Ces observations conduisent à relativiser l’impact des politiques volontaristes d’implantation des services sociaux dans les quartiers sensibles pendant les années 1990. A ce titre, nous renvoyons aux confrontations, faites par Y. Siblot [2005], entre les populations exclues et le discours institutionnel sur la nécessité de services « spécifiques » dans les zones sensibles. L’auteur montre, à partir d’une étude ethnographique sur le terrain, le caractère biaisé des interventions préconisées par la Charte des services publics de 1992. « L’évidence acquise par les représentations de l’exclusion et des « handicaps » des habitants des quartiers défavorisés, ces politiques d’« adaptation » - des services publics – permettent un désengagement discret des institutions publiques au nom même de l’amélioration du service aux populations « en difficulté » » [Siblot, 2005, p.87]. Sans pouvoir porter un tel jugement, nous émettons, selon nos critères d’analyses, des réserves sur l’efficacité de ces politiques de renouvellement urbain.

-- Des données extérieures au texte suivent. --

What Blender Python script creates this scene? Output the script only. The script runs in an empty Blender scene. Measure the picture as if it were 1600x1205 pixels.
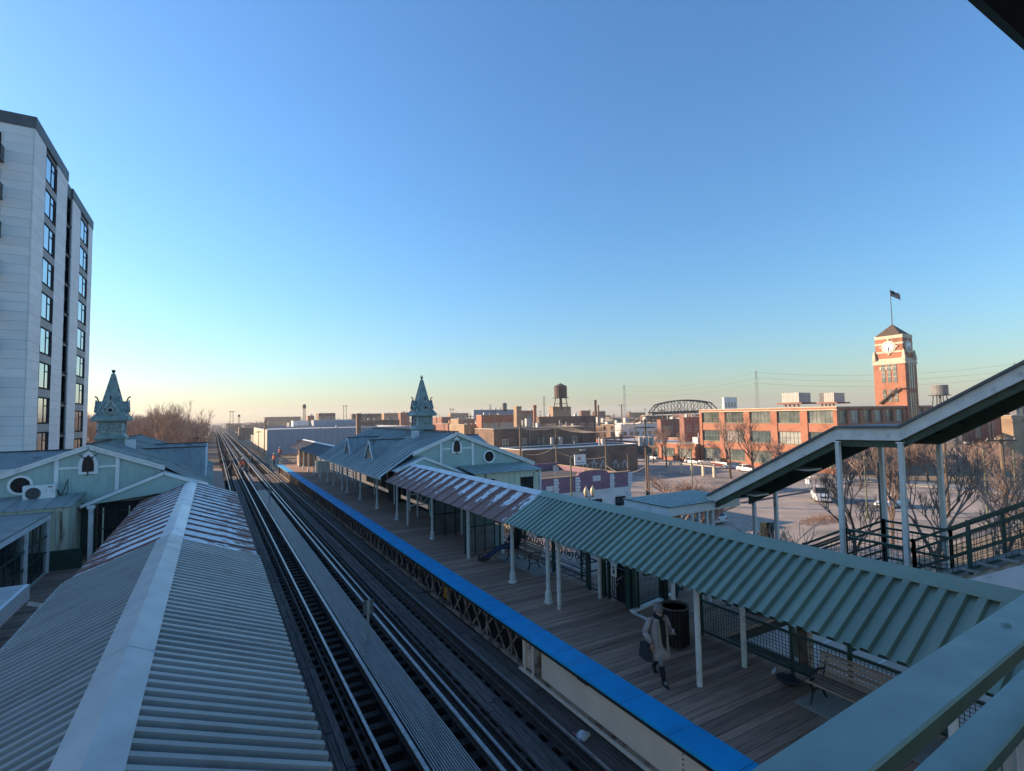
import bpy, bmesh, math, random
from mathutils import Vector, Matrix, Euler
C=bpy.context.scene.collection
S=bpy.context.scene
R=math.radians
# ---------------------------------------------------------------- camera, world, sun, exposure
H=5.6; FPX=812.16; YAW,PIT,ROL=0.522047,0.057342,-0.017509
fw=Vector((math.sin(YAW)*math.cos(PIT),math.cos(YAW)*math.cos(PIT),math.sin(PIT)))
rt=Vector((math.cos(YAW),-math.sin(YAW),0)); up=rt.cross(fw)
cr,sr=math.cos(ROL),math.sin(ROL)
RT=cr*rt+sr*up; UP=-sr*rt+cr*up
cam=bpy.data.cameras.new('camera'); camo=bpy.data.objects.new('camera',cam); C.objects.link(camo)
cam.sensor_width=36; cam.lens=FPX/1600*36; cam.clip_start=.05; cam.clip_end=9000
camo.matrix_world=Matrix(((RT.x,UP.x,-fw.x,0),(RT.y,UP.y,-fw.y,0),(RT.z,UP.z,-fw.z,H),(0,0,0,1)))
S.camera=camo
SUN_EL=R(17); SUN_AZ=R(-44)          # azimuth from +Y towards +X
W=bpy.data.worlds.new('World'); S.world=W; W.use_nodes=True
nt=W.node_tree; sky=nt.nodes.new('ShaderNodeTexSky'); sky.sky_type='NISHITA'; sky.sun_disc=False
sky.sun_elevation=SUN_EL; sky.sun_rotation=SUN_AZ; sky.dust_density=0.6; sky.air_density=1.6; sky.ozone_density=8; sky.altitude=200
bg=nt.nodes['Background']; bg.inputs['Strength'].default_value=0.13
nt.links.new(sky.outputs[0],bg.inputs[0])
sl=bpy.data.lights.new('sun','SUN'); sl.energy=5; sl.angle=R(.5); sl.color=(1,.74,.5)
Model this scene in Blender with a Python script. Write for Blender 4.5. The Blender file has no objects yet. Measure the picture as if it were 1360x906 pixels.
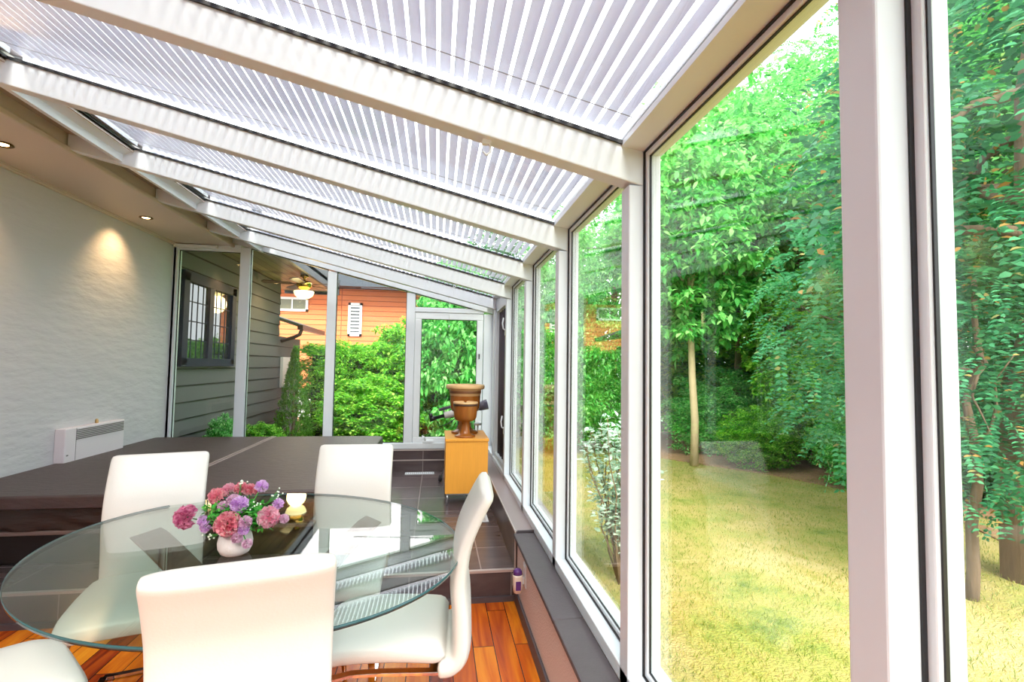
import bpy, bmesh, math, random
import numpy as np
from mathutils import Vector, Matrix, Euler
random.seed(7); RNG = np.random.default_rng(11)
S = bpy.context.scene
COL = S.collection
PI = math.pi

# ------------------------------------------------------------------ camera
f_px, yaw, pitch, roll = 650.0, math.radians(8.7), math.radians(2.87), math.radians(.87)
F = Vector((math.sin(yaw)*math.cos(pitch), math.cos(yaw)*math.cos(pitch), math.sin(pitch)))
Rt = Vector((math.cos(yaw), -math.sin(yaw), 0)); Up = Rt.cross(F)
R2 = Rt*math.cos(roll)+Up*math.sin(roll); U2 = Up*math.cos(roll)-Rt*math.sin(roll)
cd = bpy.data.cameras.new('camera'); cam = bpy.data.objects.new('camera', cd); COL.objects.link(cam)
cd.sensor_width = 36; cd.lens = 36*f_px/1360; cd.clip_start = .05; cd.clip_end = 300
M = Matrix((R2, U2, -F)).transposed().to_4x4(); M.translation = (0, 0, 1.4)
cam.matrix_world = M
S.camera = cam

# ------------------------------------------------------------------ world, sun, exposure
W = bpy.data.worlds.new('world'); S.world = W; W.use_nodes = True
wn = W.node_tree.nodes; wl = W.node_tree.links; wn.clear()
wo = wn.new('ShaderNodeOutputWorld'); bg = wn.new('ShaderNodeBackground')
bg.inputs[0].default_value = (.93, .95, 1, 1); bg.inputs[1].default_value = 3.5
wl.new(bg.outputs[0], wo.inputs[0])
sd = bpy.data.lights.new('sun', 'SUN'); sd.energy = 8.0; sd.angle = math.radians(28); sd.color = (1, .95, .82)
sun = bpy.data.objects.new('sun', sd); COL.objects.link(sun)
sun.rotation_euler = Vector((.05, .70, -.70)).to_track_quat('-Z', 'Y').to_euler()
S.view_settings.view_transform = 'Standard'; S.view_settings.look = 'None'
S.view_settings.gamma = 1; S.view_settings.use_curve_mapping = False
S.view_settings.exposure = 0.25
S.cycles.max_bounces = 10; S.cycles.transparent_max_bounces = 24; S.cycles.caustics_reflective = False

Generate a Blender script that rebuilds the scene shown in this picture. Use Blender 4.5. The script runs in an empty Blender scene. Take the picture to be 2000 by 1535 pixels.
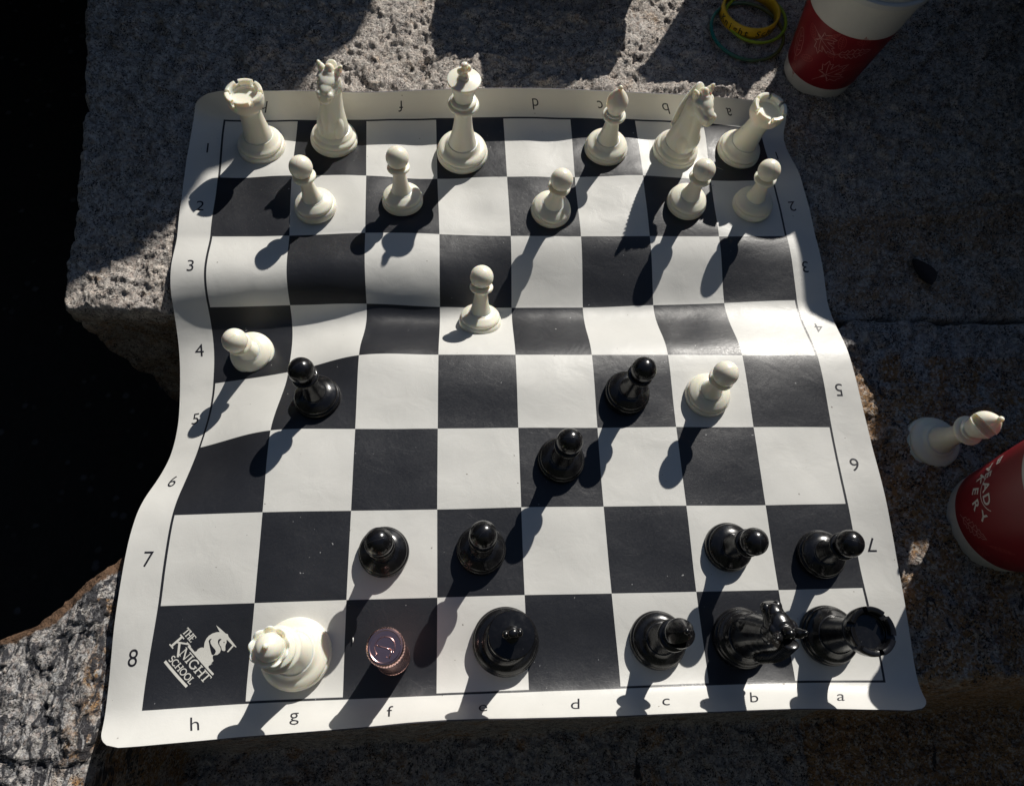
import bpy, bmesh, math, random
import numpy as np
from mathutils import Vector, Matrix, Quaternion, noise as mnoise

random.seed(7)
scene = bpy.context.scene
COL = scene.collection
MM = 0.001

# ---------------------------------------------------------------- camera
cam_data = bpy.data.cameras.new('camera')
cam = bpy.data.objects.new('camera', cam_data)
COL.objects.link(cam)
cam_data.sensor_fit = 'HORIZONTAL'
cam_data.sensor_width = 36.0
cam_data.lens = 25.146
cam_data.clip_start = 0.01
cam_data.clip_end = 200.0
AX = ((0.99721, -0.029248, 0.068673), (0.002219, 0.931242, 0.364395), (-0.074609, -0.363226, 0.928709))
m = Matrix.Identity(4)
for c in range(3):
    for r in range(3):
        m[r][c] = AX[c][r]
m.translation = Vector((186.16, 10.78, 479.82)) * MM
cam.matrix_world = m
scene.camera = cam

# ---------------------------------------------------------------- light
SUN = Vector((0.70, 1.26, 1.0)).normalized()
sun_elev = math.asin(SUN.z)
sun_rot = math.atan2(SUN.x, SUN.y)
world = bpy.data.worlds.new('World')
scene.world = world
world.use_nodes = True
wn = world.node_tree
wn.nodes.clear()
sky = wn.nodes.new('ShaderNodeTexSky')
sky.sky_type = 'NISHITA'
sky.sun_disc = False
sky.sun_elevation = sun_elev
sky.sun_rotation = sun_rot
sky.air_density = 1.0
sky.dust_density = 0.2
sky.ozone_density = 3.0
bg = wn.nodes.new('ShaderNodeBackground')
bg.inputs['Strength'].default_value = 0.05
wo = wn.nodes.new('ShaderNodeOutputWorld')
wn.links.new(sky.outputs[0], bg.inputs[0])
wn.links.new(bg.outputs[0], wo.inputs[0])

sl = bpy.data.lights.new('sun', 'SUN')
sl.energy = 5.0
sl.angle = math.radians(0.53)
sl.color = (1.0, 0.955, 0.885)
so = bpy.data.objects.new('sun', sl)
so.rotation_euler = SUN.to_track_quat('Z', 'Y').to_euler()
so.location = (0.6, 1.2, 2.0)
COL.objects.link(so)

scene.view_settings.view_transform = 'Standard'
scene.view_settings.look = 'None'
scene.view_settings.exposure = 0.0
scene.view_settings.gamma = 1.0
scene.cycles.max_bounces = 8
scene.cycles.sample_clamp_indirect = 6.0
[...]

Même si le nombre de services « sociaux » augmente au cœur des quartiers très défavorisés, l’accès à ces services n’en est pas nécessairement amélioré.

En outre, comme seulement 14% de la population des quartiers très défavorisés sont « gagnants », contre pratiquement la moitié qui est « perdante », nous notons une croissance de l’écart absolu moyen passant de 9,2 minutes à 11,1 minutes entre 1990 et 1999. Les habitants des quartiers pauvres ont des aptitudes d’accès en transports collectifs plus inégales en 1999 qu’en 1990.

Notes
162.

Nous renvoyons en annexe 3.4. Evolution des temps d’accès en transports collectifs aux services de démarches et d’aide à la personne pour les quartiers très défavorisés le détail, pour les quartiers très défavorisés, de l’évolution des temps d’accès, en transports collectifs, aux services de démarches ou d’aide à la personne entre la rétrospective de la localisation des activités de 1990 et le scénario de référence de 1999.